Debora Diniz: “Não sou desterrada. Não sou refugiada. Qual é a minha condição?”

17 de junho, 2019

Antropóloga e professora da UnB, que saiu do Brasil após sucessivas ameaças de morte a ela, à sua família e até a alunos, vive agora “limbo jurídico”

(El País, 17/06/2019 – acesse no site de origem)

A antropóloga e professora da Universidade de Brasília (UnB) Debora Diniz teve de deixar o Brasil em 2018 depois de sofrer uma série de linchamentos virtuais e ameaças. Há mais de um ano, o alvo de haters tem sido não somente ela, como também sua família, alunos e até mesmo a reitora da UnB e a diretora da faculdade onde Diniz lecionava. Tanto ódio tem sido destilado porque a pesquisadora ficou ainda mais conhecida pela defesa dos direitos reprodutivos das mulheres e acabou se tornando figura central pelo direito ao aborto até a 12ª semana de gestação, tema debatido no Supremo Tribunal Federal (STF). Ameaçada de morte, Diniz e a família deixaram o país aconselhados pelo Programa de Proteção aos Defensores de Direitos Humanos do Governo. Mas, agora, vive em um limbo jurídico, sem saber, diante da Justiça, qual é a sua condição. “Não sou desterrada. Não sou refugiada. Qual é a minha condição, ao não poder existir sem escolta policial?”, questiona, por telefone, de alguma parte do mundo.

Ainda tentando se adaptar à nova realidade que impõe sigilo, medo e restrições, Diniz conta que as ameaças surgiram em maio do ano passado, e cresceram de tal forma que em julho ela já não saía mais de casa sem escolta policial. Hoje, mesmo fora do Brasil há um ano, ainda recebe mensagens. A última foi há pouco mais de um mês, quando ela e o ex-deputado Jean Wyllys (PSOL-RJ), que também deixou o país sob ameaça de morte, participaram de uma conferência sobre os “desafios para a democracia brasileira”, realizada em abril na Brown University, nos Estados Unidos. “Quem disse que meu objetivo é te ofender? Eu vou te matar! Matar, vadia! Entendeu?”, diz parte do e-mail recebido por ela na ocasião.

As intimidações são realizadas com palavreado de baixo calão e carregado de ira, como este outro e-mail, recebido no dia 6 de agosto do ano passado: “Bando de cachorros do Governo, o aviso foi dado e qualquer autoridade que se meter também vai pagar o pato!
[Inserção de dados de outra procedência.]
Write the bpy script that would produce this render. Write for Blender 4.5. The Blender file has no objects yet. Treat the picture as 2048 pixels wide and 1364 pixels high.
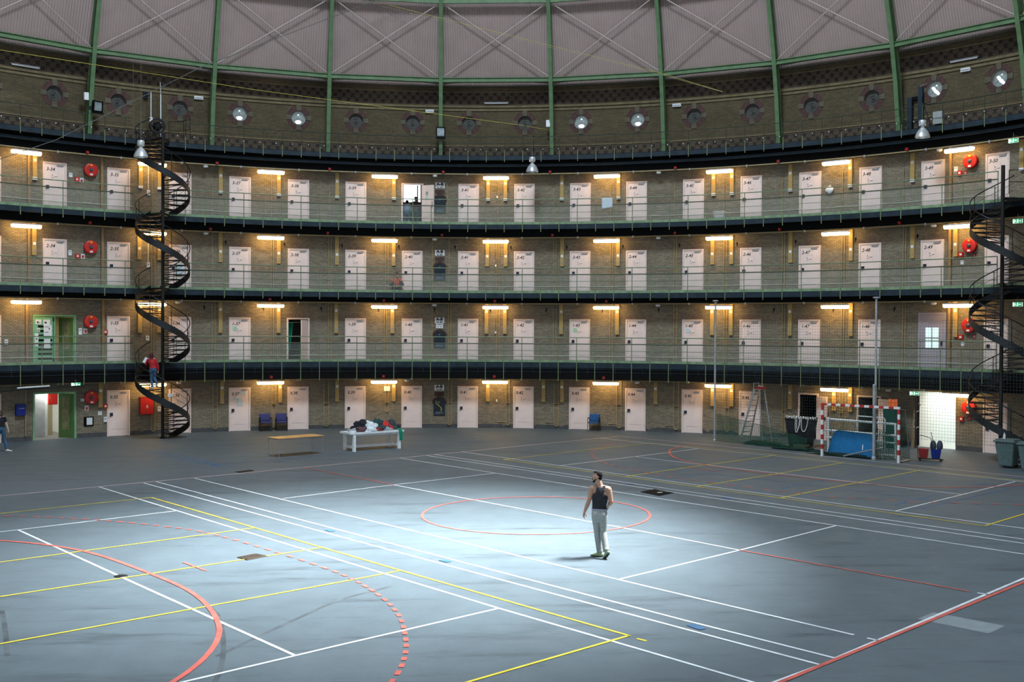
import bpy, bmesh, math, random
from mathutils import Vector, Matrix, Euler, noise

random.seed(7)
PI = math.pi
SC = bpy.context.scene
COL = SC.collection

# ------------------------------------------------------------------ camera
F_PX = 2246.69
cam_d = bpy.data.cameras.new('camera')
cam_d.sensor_width = 36.0
cam_d.lens = F_PX * 36.0 / 2048.0
cam_d.clip_start = 0.05
cam_d.clip_end = 300
cam = bpy.data.objects.new('camera', cam_d)
COL.objects.link(cam)
_yaw, _pit, _rol = -0.07416641, -0.01164795, -0.00473465
_M = Matrix.Rotation(_yaw, 3, 'Z') @ Matrix.Rotation(_pit, 3, 'X') @ Matrix.Rotation(_rol, 3, 'Y')
_r, _f, _u = _M.col[0], _M.col[1], _M.col[2]
cam.matrix_world = Matrix(((_r.x, _u.x, -_f.x, 0.0), (_r.y, _u.y, -_f.y, -29.526731),
                           (_r.z, _u.z, -_f.z, 5.157031), (0, 0, 0, 1)))
SC.camera = cam

# ------------------------------------------------------------------ view, world, daylight
SC.view_settings.view_transform = 'Standard'
SC.view_settings.look = 'None'
SC.view_settings.gamma = 1.0
SC.view_settings.use_curve_mapping = False
SC.view_settings.exposure = 0.0

world = bpy.data.worlds.new('sky')
SC.world = world
world.use_nodes = True
bg = world.node_tree.nodes['Background']
bg.inputs['Color'].default_value = (0.80, 0.90, 1.0, 1)
bg.inputs['Strength'].default_value = 0.72

# sun that falls through the roof window on the right-hand side of the dome
SUN_DIR = Vector((0.974, 0.226, 1.62)).normalized()
sun_d = bpy.data.lights.new('sun', 'SUN')
sun_d.energy = 70.0
sun_d.angle = math.radians(20)
sun_d.color = (0.90, 0.97, 1.0)
sun = bpy.data.objects.new('sun', sun_d)
COL.objects.link(sun)
sun.rotation_euler = SUN_DIR.to_track_quat('Z', 'Y').to_euler()

# sky light that comes down through the lantern at the top of the dome
lan_d = bpy.data.lights.new('lantern_daylight', 'AREA')
lan_d.shape = 'DISK'
lan_d.size = 9.0
lan_d.energy = 13500
lan_d.color = (0.72, 0.88, 1.0)
lan = bpy.data.objects.new('lantern_daylight', lan_d)
COL.objects.link(lan)
lan.location = (0, 0, 37.5)

# ------------------------------------------------------------------ the round hall
TH0, DTH, RW = 0.12208, 2 * PI / 62, 28.414
RG = 27.3
ZL = [0.0, 3.466, 6.940, 10.398, 13.85]
DC, DR = 10.4, 28.2            # dome: centre height and inner radius
A_MIN, A_MAX = math.radians(-98), math.radians(112)


def th(c):
    return TH0 + (c - 41.5) * DTH


def pol(c, r, z=0.0):
    t = th(c)
    return Vector((r * math.sin(t), r * math.cos(t), z))


def pa(t, r, z=0.0):
    return Vector((r * math.sin(t), r * math.cos(t), z))


# ------------------------------------------------------------------ materials
MATS = {}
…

Quero que se foda juiz, promotor e delegado. Não respeito autoridade que defende abortistas. Se precisar, vamos pipocar essa vagabunda da delegada Sandra Gomes Melo também!”. A mensagem fora enviada para Diniz com cópia para a UnB e diversos setores do Ministério Público Federal e é um exemplo do que passou a fazer parte da rotina de terror vivida pela antropóloga. A certeza da impunidade é tamanha que autoridades como a delegada Sandra Melo, da Delegacia de Atendimento à Mulher (DEAM), e que acompanha o caso desde o início, também entram no rol de ameaças.

Diante das tentativas de coação, o Ministério Público Federal abriu um inquérito para apurar as ameaça, mas encontra obstáculos na dificuldade em se rastrear esse tipo de crime, o cibernético. Os autores se utilizam de contas de e-mail de difícil rastreamento para bombardear seus alvos. A blogueira e escritora feminista Dolores Aronovich, conhecida nas redes como Lola, já é um velho alvo desse tipo de terror. As mensagens recebidas por ela são enviadas, inclusive, do mesmo servidor e remetente que as recebida por Diniz. “Ameaçam a mim e às minhas leitoras”, diz Lola. “Chegou a um ponto em que as escrivãs estavam com medo de assinar os boletins de ocorrência nas delegacias, porque elas acabavam virando alvo também”.

A estratégia usada contra Lola é parecida com a usada contra Diniz: transformam o alvo em um agente contaminador, onde quem está ao seu redor também sofre com as intimidações. Lola afirma que ela e o marido já perderam as contas de quantos boletins de ocorrência registraram. Na mesma linha, Diniz afirma temer muito mais por esse contágio, do que por si mesma. “Embora eu mantenha a minha sanidade com a condição de que [os ameaçadores] são bravateiros, eu não posso arriscar a vida de estudantes na minha condição”, afirma.”Eu contagio no local que eu ocupo socialmente”.

Enquanto assiste, de longe, a ofensiva contra defensores dos direitos humanos, como a que obrigou o ex-deputado Jean Willys (PSOL) a também deixar o país, Debora Diniz aguarda para que ao menos sua condição jurídica seja esclarecida.”Temos que encontrar um caminho, além do penal, de provocação do Estado”, diz. “Quando eu não consigo mais dar aula e nem retornar ao meu país, qual é a minha situação?”.